◆ GOAL:
Locate each line below that includes "scene" and reproduce it.
(begin)
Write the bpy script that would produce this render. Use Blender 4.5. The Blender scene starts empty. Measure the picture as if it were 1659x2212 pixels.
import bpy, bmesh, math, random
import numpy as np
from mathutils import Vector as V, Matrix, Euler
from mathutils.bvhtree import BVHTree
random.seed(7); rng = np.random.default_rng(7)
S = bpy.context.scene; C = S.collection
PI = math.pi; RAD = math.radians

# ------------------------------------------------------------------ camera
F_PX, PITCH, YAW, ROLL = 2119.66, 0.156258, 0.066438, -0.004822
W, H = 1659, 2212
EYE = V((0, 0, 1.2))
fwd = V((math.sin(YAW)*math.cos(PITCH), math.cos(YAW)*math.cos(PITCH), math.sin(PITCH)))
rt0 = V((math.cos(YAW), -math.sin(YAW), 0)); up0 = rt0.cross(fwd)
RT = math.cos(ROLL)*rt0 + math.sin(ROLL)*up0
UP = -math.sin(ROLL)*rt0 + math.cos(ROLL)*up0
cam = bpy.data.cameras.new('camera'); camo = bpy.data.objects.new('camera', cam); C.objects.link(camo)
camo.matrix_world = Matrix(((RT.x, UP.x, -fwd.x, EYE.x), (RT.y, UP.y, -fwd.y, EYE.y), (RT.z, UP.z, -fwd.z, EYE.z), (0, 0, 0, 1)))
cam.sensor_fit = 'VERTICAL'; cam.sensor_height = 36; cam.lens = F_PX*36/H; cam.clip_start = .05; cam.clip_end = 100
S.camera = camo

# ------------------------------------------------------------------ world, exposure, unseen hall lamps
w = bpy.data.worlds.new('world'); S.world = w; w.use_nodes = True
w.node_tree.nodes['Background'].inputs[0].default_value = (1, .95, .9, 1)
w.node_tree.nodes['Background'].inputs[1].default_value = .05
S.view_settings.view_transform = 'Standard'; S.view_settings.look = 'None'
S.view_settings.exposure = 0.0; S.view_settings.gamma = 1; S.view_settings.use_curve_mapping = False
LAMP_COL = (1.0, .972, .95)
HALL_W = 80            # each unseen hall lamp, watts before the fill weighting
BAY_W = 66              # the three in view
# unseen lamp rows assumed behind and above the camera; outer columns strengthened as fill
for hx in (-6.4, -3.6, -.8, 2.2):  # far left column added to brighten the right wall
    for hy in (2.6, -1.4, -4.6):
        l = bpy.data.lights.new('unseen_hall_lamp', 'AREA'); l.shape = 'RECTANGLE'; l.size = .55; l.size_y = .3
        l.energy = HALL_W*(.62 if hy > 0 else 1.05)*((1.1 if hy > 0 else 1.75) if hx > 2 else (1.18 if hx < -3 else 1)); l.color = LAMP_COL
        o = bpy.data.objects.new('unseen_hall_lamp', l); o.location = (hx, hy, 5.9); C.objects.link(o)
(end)
◆ FINAL RESULT:
Write the bpy script that would produce this render. Use Blender 4.5. The Blender scene starts empty. Measure the picture as if it were 1659x2212 pixels.
S = bpy.context.scene; C = S.collection